3 min readEarlier this month, Facebook, the social-networking site on steroids, instituted an addition to their privacy act in their terms of service agreement that rightfully sent many users into a small panic.
Facebook was immediately claiming total licensing and ownership of any and all content that its users posted or uploaded to their profiles, including all content previously added.
This clearly angered hoards of the site’s users, and a virtual group, of course, was born. The group, “100,000,000 Against Facebook Owning Its Users’ Photos,” contained over 57,000 members as of 7:07 p.m. on Wednesday, became the centralized location for people to explain and vent their outrages on the topic.

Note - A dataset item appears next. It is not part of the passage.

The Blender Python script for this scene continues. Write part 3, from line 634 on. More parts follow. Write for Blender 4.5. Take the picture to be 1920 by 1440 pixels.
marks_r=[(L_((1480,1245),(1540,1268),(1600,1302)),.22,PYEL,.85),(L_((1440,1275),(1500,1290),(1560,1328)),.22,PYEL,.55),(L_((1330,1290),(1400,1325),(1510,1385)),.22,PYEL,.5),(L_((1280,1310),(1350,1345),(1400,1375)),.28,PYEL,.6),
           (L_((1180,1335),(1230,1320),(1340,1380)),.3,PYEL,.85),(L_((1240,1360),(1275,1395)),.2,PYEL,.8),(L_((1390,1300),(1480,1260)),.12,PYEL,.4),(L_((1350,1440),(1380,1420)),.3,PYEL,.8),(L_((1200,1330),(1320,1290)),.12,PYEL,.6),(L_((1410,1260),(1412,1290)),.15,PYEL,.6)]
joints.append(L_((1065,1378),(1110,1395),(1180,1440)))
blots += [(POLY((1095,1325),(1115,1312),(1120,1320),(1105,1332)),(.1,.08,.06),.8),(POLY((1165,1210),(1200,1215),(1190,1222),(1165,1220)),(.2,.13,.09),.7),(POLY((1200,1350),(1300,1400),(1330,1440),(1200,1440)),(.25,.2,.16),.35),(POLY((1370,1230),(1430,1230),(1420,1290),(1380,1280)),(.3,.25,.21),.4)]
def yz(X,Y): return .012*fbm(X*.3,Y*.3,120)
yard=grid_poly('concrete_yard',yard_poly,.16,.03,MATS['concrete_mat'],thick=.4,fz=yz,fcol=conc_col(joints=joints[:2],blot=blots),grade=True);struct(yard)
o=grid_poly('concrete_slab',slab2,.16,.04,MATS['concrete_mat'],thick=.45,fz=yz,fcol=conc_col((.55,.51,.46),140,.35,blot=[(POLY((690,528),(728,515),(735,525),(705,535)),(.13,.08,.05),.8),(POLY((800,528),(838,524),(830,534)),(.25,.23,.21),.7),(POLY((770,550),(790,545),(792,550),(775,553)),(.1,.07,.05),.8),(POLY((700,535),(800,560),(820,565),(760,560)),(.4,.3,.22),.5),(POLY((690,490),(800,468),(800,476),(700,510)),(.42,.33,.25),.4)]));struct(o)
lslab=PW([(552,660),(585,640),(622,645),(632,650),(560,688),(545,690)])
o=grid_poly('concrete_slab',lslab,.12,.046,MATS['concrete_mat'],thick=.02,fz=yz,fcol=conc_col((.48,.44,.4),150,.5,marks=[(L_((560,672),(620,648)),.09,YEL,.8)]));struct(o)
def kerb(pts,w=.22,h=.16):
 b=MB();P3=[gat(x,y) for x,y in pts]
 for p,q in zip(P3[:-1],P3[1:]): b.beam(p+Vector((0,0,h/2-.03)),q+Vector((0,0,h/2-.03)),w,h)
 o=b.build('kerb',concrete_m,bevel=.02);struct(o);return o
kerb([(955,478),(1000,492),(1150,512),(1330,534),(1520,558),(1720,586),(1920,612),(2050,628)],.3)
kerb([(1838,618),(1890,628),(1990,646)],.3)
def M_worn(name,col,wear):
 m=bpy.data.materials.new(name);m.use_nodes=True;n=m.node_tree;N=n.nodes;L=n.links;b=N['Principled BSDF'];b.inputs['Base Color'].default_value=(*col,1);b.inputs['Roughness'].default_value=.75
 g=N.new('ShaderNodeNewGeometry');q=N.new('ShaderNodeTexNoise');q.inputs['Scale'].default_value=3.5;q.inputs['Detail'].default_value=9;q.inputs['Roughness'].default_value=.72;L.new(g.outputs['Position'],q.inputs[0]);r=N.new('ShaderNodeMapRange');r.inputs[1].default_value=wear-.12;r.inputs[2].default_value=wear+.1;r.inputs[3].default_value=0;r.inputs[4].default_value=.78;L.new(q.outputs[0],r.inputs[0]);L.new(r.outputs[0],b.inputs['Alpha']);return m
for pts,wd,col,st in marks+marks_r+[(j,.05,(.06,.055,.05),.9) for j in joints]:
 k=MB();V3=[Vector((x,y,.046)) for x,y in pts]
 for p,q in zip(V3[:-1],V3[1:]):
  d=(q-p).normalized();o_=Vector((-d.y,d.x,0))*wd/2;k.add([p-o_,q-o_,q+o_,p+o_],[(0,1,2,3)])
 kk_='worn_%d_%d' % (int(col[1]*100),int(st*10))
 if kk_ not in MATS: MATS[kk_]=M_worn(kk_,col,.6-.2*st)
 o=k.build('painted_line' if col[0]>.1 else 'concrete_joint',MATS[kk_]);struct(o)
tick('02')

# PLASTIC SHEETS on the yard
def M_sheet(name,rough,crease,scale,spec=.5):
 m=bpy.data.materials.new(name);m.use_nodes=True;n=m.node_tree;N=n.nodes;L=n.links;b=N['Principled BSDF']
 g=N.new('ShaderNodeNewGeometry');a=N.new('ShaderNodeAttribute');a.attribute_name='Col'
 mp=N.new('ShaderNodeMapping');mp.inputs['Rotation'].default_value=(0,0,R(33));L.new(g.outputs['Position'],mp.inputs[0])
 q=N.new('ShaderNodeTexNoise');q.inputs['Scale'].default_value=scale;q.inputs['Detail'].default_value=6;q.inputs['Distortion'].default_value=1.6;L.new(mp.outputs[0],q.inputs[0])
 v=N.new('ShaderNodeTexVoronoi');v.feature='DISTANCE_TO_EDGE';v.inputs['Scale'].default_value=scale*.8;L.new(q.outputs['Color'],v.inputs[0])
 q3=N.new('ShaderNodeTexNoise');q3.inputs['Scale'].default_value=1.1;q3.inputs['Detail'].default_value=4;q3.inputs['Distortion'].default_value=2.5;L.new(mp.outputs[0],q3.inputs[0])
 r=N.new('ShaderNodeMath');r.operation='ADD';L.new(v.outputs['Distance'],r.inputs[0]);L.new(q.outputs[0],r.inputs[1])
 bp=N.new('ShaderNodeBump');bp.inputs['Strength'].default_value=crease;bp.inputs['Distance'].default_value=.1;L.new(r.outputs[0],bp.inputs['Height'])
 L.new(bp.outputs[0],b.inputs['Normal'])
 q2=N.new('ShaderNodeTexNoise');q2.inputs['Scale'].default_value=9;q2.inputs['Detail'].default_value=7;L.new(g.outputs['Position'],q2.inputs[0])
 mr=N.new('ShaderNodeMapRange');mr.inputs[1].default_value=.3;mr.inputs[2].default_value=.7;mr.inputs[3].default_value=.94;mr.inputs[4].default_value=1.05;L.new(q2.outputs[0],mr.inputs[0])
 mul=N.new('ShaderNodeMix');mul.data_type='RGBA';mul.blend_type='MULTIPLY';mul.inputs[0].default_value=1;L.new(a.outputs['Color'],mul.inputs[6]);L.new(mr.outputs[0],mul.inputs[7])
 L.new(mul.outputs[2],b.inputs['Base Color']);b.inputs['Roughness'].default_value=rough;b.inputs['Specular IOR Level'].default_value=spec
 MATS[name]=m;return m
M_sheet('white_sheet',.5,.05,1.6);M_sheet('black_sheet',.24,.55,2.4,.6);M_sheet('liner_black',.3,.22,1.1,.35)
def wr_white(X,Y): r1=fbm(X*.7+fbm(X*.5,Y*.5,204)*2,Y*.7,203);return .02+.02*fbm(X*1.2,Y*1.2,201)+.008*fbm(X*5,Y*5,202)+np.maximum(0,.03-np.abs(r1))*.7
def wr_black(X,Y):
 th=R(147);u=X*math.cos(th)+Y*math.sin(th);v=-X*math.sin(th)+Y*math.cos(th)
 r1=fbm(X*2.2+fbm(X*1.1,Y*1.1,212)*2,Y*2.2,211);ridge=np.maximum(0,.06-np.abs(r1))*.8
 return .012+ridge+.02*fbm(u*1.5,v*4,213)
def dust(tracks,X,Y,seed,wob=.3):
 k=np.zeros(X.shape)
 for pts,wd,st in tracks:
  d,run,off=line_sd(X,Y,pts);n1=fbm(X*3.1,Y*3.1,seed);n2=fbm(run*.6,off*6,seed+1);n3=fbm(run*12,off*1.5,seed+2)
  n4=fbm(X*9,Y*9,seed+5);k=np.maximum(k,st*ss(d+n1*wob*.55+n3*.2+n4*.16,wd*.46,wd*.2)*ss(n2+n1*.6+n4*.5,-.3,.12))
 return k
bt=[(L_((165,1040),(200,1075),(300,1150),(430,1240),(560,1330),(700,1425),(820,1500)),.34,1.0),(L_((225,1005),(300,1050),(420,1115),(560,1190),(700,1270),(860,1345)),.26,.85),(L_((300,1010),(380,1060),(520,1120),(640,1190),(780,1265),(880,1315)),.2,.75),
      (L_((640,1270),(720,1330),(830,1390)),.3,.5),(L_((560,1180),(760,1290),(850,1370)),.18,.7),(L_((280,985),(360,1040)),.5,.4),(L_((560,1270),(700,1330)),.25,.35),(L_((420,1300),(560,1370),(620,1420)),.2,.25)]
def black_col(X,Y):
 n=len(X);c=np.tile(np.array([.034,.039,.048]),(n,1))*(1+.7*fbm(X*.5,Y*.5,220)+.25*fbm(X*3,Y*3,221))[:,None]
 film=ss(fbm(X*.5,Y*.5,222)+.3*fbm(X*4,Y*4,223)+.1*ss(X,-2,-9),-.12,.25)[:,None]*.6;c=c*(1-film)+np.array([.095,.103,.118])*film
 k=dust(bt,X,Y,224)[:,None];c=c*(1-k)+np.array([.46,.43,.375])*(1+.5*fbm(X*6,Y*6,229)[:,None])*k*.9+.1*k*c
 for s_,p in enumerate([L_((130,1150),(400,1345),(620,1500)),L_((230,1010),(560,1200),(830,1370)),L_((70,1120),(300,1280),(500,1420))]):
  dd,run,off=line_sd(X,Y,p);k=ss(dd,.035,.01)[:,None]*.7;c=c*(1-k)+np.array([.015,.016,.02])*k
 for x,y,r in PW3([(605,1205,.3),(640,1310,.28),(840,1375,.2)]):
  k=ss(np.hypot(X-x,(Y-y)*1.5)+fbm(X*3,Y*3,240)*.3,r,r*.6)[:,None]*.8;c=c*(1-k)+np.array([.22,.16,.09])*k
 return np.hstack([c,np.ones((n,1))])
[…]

If Facebook had wanted to institute a policy saying that everything added after today would be theirs, that would be different. It’s a little overbearing and would likely turn some current and potential users away. At least it would be transparent. The amount of content uploaded would likely decline, and Facebook might findthat its seemingly endless stream of sponsors would slow down dramatically.
Some users went so far as to delete their accounts and erase their content before the Facebook gods realized their blunder and reversed the decision, trying to quell the uprising that was quickly developing.
“As [Chief Executive] Mark [Zuckerburg] expressed in his blog post on Monday, it was never our intention to confuse people or make them uneasy about sharing on Facebook,” company spokesman Barry Schnitt said in a blog post. “I also want to be very clear that Facebook does not, nor have we ever, claimed ownership over people’s content. Your content belongs to you.”
Facebook is currently attempting to rewrite the terms of service to appease users and to avoid any other confusion or uprisings.
Users were outraged because they believed that this new policy was a strict infringement upon their rights to privacy and property.
This isn’t about whether or not people get to see our photos or our beloved wall posts. It’s about ownership. It’s about copyright infringement. The policy, if written fairly, should have said something like “from this day forward we will own what you put on Facebook.”
To change the policies so drastically as to take away the rights of students, parents and teachers around the country is absurd. When you make a new policy, you can’t immediately grandfather-clause in material that you never owned before.
We are hopeful, however, that this event will cause patrons of Facebook and other social sites to think carefully about what they post online. Facebook’s attempt at claiming ownership was over the line and a little bit Big Brother-ish. But millions of users, and we students are particularly notorious for this, share photos and other information with little concern for just who can access it and how.
For now, it seems like the pictures on Facebook accounts across the world are still as private as they can be, but this change of policy should hopefully cause users to ask some questions about the levels of ownership they really have when they release their personal information into that Great Set of Tubes.